Yoldan geçen insanların yemeleri için meyve ve sebze bahçesinden topladığı ürünleri sepete bırakan Ömer Çakır, bu uygulamayı ürünlerin olgunlaştığı dönemde başlatıp, sonbaharın sonuna kadar devam ettirdiğini söyledi.

İnsanların, meyvelerinden yemelerinin hoşuna gittiğini dile getiren Çakır, “Meyvelerden ilk olarak erik, daha sora şeftali, salatalık, elma ve armut çıkıyor. Bunları getirip bırakıyorum. Bu yoldan gelip geçen herkes istediğini alıyor. Meyve bitince tekrar getirip koyuyorum. Meyve devam ettiği müddetçe bu sepete bırakmaya devam ediyorum. Meyveyi hep satacak değiliz ya. Burada insanların yemesi benim daha çok hoşuma gidiyor.” dedi.

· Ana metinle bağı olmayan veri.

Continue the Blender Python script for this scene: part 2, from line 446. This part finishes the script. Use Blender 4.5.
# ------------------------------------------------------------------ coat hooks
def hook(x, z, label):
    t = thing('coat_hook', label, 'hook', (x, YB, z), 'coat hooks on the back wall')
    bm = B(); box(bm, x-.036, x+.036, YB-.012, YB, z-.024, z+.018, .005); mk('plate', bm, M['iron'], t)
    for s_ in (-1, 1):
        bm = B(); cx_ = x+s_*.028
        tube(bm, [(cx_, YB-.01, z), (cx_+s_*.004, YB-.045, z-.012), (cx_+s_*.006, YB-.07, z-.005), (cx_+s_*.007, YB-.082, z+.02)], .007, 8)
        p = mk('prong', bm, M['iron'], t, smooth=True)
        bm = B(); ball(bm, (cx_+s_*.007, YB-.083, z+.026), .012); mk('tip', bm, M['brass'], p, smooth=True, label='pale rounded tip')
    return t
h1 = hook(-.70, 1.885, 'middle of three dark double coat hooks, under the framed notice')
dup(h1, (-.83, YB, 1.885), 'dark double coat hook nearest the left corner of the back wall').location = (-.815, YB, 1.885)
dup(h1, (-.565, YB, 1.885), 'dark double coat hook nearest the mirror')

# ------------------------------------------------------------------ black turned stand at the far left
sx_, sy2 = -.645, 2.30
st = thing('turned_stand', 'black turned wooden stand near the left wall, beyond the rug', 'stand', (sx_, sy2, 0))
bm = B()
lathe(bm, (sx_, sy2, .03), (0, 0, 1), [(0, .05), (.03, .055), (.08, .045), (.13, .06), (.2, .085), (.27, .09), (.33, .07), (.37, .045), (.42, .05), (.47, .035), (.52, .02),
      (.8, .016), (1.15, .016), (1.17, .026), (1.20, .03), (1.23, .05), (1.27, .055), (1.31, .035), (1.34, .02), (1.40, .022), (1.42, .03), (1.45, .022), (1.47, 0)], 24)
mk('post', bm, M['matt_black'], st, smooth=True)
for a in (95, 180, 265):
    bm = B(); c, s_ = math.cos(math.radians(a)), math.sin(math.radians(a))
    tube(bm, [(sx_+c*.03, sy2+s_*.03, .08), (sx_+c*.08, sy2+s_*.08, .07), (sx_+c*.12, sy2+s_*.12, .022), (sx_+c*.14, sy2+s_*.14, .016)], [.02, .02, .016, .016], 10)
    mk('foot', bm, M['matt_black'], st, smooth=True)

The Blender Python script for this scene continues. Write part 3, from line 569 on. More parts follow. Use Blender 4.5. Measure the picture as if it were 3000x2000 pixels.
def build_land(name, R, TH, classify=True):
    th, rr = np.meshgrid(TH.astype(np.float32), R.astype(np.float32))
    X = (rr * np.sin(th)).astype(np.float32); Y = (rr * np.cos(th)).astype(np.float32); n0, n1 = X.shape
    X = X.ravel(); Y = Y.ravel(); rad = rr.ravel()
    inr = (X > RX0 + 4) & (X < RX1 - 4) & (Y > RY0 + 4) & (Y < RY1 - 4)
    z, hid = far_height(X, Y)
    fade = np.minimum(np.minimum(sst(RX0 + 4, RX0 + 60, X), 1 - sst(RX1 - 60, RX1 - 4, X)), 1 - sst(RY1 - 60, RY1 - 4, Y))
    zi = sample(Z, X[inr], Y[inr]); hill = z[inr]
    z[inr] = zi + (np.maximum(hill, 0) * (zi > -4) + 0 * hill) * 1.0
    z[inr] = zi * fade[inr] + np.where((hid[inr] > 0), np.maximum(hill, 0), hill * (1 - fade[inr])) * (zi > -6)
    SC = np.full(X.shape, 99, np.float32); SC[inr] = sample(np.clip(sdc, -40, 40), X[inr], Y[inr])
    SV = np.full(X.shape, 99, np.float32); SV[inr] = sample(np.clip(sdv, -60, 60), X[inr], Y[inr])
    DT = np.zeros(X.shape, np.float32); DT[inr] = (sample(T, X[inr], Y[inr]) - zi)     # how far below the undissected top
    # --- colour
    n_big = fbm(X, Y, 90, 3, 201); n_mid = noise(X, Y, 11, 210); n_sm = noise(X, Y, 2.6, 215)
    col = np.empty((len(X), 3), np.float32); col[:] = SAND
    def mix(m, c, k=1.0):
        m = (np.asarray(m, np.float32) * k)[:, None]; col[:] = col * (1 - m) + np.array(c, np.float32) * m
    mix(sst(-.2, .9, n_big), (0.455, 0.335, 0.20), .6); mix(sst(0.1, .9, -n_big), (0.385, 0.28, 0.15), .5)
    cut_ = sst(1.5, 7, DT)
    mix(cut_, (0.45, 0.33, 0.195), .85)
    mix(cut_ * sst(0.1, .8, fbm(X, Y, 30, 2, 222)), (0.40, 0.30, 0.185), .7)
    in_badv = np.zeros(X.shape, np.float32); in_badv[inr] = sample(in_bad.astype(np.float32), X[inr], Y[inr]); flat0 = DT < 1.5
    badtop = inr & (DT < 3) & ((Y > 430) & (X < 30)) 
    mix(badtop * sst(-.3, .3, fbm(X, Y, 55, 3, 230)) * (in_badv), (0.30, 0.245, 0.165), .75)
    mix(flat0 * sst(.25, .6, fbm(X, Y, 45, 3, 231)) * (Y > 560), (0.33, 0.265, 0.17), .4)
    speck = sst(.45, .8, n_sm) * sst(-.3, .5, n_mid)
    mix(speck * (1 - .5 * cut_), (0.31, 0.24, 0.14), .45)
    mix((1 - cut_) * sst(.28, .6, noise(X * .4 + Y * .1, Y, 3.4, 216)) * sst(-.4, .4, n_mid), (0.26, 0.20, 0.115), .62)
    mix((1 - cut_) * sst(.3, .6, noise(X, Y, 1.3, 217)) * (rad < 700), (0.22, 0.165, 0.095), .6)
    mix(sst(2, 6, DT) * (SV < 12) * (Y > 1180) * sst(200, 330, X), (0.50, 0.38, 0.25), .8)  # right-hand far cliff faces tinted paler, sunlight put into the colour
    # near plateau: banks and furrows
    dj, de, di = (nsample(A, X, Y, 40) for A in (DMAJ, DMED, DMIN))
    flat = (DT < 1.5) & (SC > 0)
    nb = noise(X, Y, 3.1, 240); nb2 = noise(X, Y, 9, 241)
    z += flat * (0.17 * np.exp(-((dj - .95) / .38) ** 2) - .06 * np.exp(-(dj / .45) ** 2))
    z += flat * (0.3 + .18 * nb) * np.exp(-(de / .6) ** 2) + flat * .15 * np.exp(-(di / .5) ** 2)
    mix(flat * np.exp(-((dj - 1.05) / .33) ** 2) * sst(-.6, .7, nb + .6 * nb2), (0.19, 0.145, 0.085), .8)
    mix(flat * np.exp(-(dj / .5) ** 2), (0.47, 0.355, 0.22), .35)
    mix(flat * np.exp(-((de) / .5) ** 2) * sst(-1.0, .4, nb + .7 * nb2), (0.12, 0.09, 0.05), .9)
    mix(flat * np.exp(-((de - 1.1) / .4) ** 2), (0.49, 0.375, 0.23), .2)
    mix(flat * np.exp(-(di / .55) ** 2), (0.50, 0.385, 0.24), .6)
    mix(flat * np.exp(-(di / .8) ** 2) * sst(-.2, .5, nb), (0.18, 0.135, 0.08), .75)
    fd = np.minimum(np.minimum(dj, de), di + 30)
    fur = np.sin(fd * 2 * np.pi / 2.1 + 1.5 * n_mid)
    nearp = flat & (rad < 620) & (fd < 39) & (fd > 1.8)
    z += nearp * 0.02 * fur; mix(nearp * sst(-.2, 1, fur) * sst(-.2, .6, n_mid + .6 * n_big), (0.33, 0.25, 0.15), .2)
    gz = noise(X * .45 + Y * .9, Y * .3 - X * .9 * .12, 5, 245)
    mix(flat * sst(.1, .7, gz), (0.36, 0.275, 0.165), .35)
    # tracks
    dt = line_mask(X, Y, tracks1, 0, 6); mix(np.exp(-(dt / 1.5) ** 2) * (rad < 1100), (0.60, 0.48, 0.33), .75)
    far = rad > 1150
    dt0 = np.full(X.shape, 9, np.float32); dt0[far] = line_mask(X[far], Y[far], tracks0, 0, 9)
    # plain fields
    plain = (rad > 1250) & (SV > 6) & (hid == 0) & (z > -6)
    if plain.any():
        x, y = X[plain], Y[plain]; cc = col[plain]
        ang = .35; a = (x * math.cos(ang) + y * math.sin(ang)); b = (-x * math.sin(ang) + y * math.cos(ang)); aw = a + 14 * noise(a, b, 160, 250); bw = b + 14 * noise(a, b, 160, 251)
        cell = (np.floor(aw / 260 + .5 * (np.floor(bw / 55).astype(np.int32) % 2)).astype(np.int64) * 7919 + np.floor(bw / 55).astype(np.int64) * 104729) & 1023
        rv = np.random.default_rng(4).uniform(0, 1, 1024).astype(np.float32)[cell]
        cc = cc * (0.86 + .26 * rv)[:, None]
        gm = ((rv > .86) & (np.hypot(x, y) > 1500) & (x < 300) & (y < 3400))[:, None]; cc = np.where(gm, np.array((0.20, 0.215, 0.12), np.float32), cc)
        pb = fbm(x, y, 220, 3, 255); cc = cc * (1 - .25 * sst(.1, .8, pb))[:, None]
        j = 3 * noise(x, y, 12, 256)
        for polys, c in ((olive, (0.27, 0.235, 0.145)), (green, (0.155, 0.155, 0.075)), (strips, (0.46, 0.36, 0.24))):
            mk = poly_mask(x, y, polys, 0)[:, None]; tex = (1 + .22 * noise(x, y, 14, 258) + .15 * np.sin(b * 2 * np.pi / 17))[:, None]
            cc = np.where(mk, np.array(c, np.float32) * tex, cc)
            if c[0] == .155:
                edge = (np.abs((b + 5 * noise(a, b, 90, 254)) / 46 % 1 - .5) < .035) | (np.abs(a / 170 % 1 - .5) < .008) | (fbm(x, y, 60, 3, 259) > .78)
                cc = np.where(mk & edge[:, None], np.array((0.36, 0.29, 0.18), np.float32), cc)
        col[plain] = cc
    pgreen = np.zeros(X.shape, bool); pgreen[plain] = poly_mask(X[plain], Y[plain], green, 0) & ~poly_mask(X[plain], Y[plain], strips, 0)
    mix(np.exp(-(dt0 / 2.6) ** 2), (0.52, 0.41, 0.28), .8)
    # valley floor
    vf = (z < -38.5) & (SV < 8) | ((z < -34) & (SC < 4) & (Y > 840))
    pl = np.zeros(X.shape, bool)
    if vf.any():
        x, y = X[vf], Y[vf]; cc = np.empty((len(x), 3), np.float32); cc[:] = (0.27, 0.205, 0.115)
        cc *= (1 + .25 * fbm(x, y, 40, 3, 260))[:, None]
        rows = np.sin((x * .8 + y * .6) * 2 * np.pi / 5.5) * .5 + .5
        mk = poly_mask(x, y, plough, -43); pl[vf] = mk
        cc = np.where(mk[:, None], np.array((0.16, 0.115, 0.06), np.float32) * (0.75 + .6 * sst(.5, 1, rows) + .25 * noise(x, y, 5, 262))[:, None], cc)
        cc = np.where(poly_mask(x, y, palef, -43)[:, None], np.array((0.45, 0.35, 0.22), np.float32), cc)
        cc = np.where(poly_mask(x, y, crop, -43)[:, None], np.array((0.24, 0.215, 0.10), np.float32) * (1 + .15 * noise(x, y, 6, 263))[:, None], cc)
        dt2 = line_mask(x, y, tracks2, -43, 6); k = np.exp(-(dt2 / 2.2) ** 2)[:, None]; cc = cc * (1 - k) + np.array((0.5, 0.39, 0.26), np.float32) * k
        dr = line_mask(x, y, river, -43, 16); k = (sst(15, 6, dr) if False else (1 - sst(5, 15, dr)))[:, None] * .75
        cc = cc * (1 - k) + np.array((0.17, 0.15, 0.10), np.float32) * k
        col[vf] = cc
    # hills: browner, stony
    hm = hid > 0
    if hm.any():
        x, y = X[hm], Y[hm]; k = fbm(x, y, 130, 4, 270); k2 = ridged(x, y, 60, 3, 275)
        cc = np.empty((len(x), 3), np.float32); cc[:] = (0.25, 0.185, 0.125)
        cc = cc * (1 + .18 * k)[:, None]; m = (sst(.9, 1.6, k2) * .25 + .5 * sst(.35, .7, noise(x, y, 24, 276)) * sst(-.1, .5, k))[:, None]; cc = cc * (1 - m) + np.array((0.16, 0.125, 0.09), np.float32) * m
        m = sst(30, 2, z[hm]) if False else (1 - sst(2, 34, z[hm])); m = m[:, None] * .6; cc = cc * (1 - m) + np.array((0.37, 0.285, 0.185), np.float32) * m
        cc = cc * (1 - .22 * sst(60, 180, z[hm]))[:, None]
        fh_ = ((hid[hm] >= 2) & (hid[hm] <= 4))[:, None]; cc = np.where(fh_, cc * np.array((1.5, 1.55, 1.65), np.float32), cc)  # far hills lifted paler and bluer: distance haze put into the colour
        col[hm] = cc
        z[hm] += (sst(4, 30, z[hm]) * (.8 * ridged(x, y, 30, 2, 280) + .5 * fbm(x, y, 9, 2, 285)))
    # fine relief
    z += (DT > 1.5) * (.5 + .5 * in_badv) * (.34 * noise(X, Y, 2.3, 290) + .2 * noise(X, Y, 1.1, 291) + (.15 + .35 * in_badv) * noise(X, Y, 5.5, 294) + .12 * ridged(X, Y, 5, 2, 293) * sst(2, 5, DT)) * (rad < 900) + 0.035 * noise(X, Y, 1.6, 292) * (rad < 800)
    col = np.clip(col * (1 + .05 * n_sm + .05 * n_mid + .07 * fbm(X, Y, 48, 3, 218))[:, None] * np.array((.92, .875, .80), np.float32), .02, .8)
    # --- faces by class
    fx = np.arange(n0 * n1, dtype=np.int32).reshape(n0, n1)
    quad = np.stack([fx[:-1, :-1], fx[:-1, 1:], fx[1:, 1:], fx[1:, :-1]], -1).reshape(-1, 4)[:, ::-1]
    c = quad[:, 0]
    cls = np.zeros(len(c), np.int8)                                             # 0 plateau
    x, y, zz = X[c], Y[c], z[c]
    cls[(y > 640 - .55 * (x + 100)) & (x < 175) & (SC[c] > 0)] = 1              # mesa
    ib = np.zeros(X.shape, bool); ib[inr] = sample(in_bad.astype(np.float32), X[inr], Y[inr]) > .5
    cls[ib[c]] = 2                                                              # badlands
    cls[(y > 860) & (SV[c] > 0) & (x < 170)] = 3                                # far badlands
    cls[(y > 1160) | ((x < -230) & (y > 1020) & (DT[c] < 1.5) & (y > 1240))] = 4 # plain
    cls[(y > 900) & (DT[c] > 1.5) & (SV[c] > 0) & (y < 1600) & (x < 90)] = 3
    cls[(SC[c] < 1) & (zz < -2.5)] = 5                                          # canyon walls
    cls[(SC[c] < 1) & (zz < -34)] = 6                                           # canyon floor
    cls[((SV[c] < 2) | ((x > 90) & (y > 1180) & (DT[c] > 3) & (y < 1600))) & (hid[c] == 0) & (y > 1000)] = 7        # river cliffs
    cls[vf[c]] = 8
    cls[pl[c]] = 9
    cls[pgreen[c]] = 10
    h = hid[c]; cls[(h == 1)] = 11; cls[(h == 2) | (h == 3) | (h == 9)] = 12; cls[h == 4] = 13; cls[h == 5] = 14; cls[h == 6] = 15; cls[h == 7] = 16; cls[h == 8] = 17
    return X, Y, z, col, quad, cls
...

“İNSAN, İYİLİK YAPMASI İÇİN VARDIR”

İyilik yapmanın kişileri değerli kıldığını ifade eden Çakır, şunları söyledi: “Bahçemin yanında insanlar gelip gidiyor. Göz hakkı denen bir şey var. Bahçeler genelde tel örgü gibi şeylerle kapalı olduğu için kimse giremiyor. Giremeyen insanların gözü kalıyor. Onun için buraya mevsimine göre sebze ve meyve bırakıyorum ki geçen insanlar alsın. Bu yaptığım hareket insanlar içindir çünkü insan değerlidir. Bu hareketimle insanlara değer veriyorum. İnsanlar ne kadar güzel olursa ve güzel şeyler yaparsa dünya da o kadar güzel olur. Dünya, insanlarla değerli olur. İnsanlar sıkıntılı olursa dünya da sıkıntılı olur. Dünyada güzel şeyler yapıldıkça daha da güzel olur. İnsanlığın gereği güzel şeyler yapmaktır. İnsanda bir mana var, ona göre değerlidir. Onu yaşamıyorsa ne kıymeti olabilir? İnsan, iyilik yapması için vardır.”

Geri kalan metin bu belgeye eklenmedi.